Leaders syndicaux et politiques ont naturellement pris la tête du défilé, sous la banderole : "Ensemble face à la crise, défendons l'emploi, le pouvoir d'achat et les services publics, arrêt des suppressions d'emploi, augmentation générale des salaires et des pensions".
"Rêve générale"
Derrière, c’est une ambiance bon enfant qui prévaut. Pas de slogan scandé, pas de hauts cris de colère non plus, mais un autocollant distribué sur place et qui fait fureur. Il y est écrit : "Rêve générale", en forme de jeu de mot sur "grève générale", que certains ici appellent de leur vœu.
Jean-Pierre, l’une des petites mains du collectif "Ne pas plier" qui a créé ce tract, est tout sourire. Ce professeur émérite à l’université de Versailles-Saint-Quentin-en-Yvelines se réjouit de ce succès. "C’est symbolique de ce que cette manifestation est porteuse d’objectifs de lutte et de revendications mais aussi, au-delà, de l’aspiration à une autre façon de vivre ensemble", estime-t-il.
Chemise blanche, baskets, bière et sandwich à la main, Thomas, 28 ans, marche l’allure tranquille. C’est son premier 1er Mai. Il dit être venu par "solidarité". Vendeur dans un magasin de déco, il lui a paru indispensable de venir témoigner du "sentiment d’injustice". "Les bonus, les profits, c’est toujours les mêmes qui en profitent."
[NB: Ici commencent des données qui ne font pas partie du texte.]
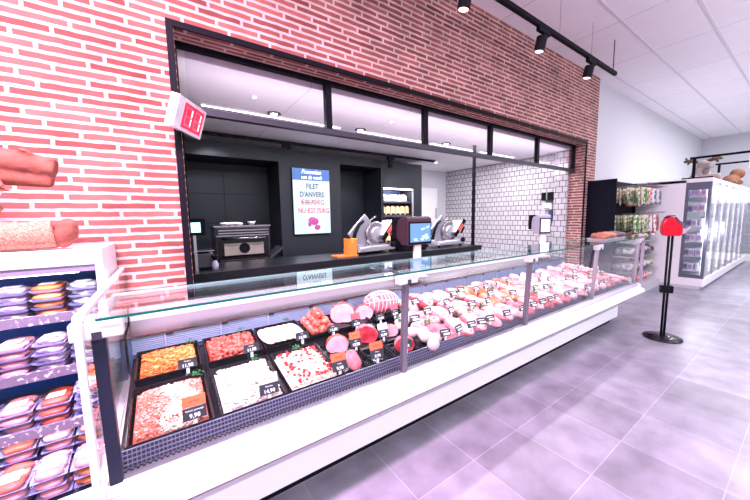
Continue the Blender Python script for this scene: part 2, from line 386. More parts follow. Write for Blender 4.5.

"Moi, cela faisait très longtemps que je n’étais pas venue manifester un 1er Mai", sourit Nicole, 71 ans, venue, comme beaucoup aujourd’hui, en famille. "On a un gouvernement qui ne sait pas nous écouter. On fait tout pour les riches, les patrons, rien pour la base, ni pour les retraités et encore moins pour les travailleurs", explique-t-elle, entourée de sa fille et ses petites-filles, dont la dernière a récemment découvert les mouvements étudiants.
A Paris, de 65 000 à 160 000 manifestants
Toutes générations confondues, les étudiants, les fonctionnaires et les salariés du privé marchent de concert en direction de la place de la Bastille. Il y a Saïku, étudiant de l’université Bretagne-Sud, monté à Paris pour faire entendre la voix des étudiants salariés, Natacha, éducatrice, inquiète que l’on "recentre ses missions sur le contrôle et les jeunes délinquants, et non plus la prise en charge des jeunes en danger", Christian, salarié d’Air France, "une entreprise qui va supprimer 3 000 postes et externalise à l’étranger".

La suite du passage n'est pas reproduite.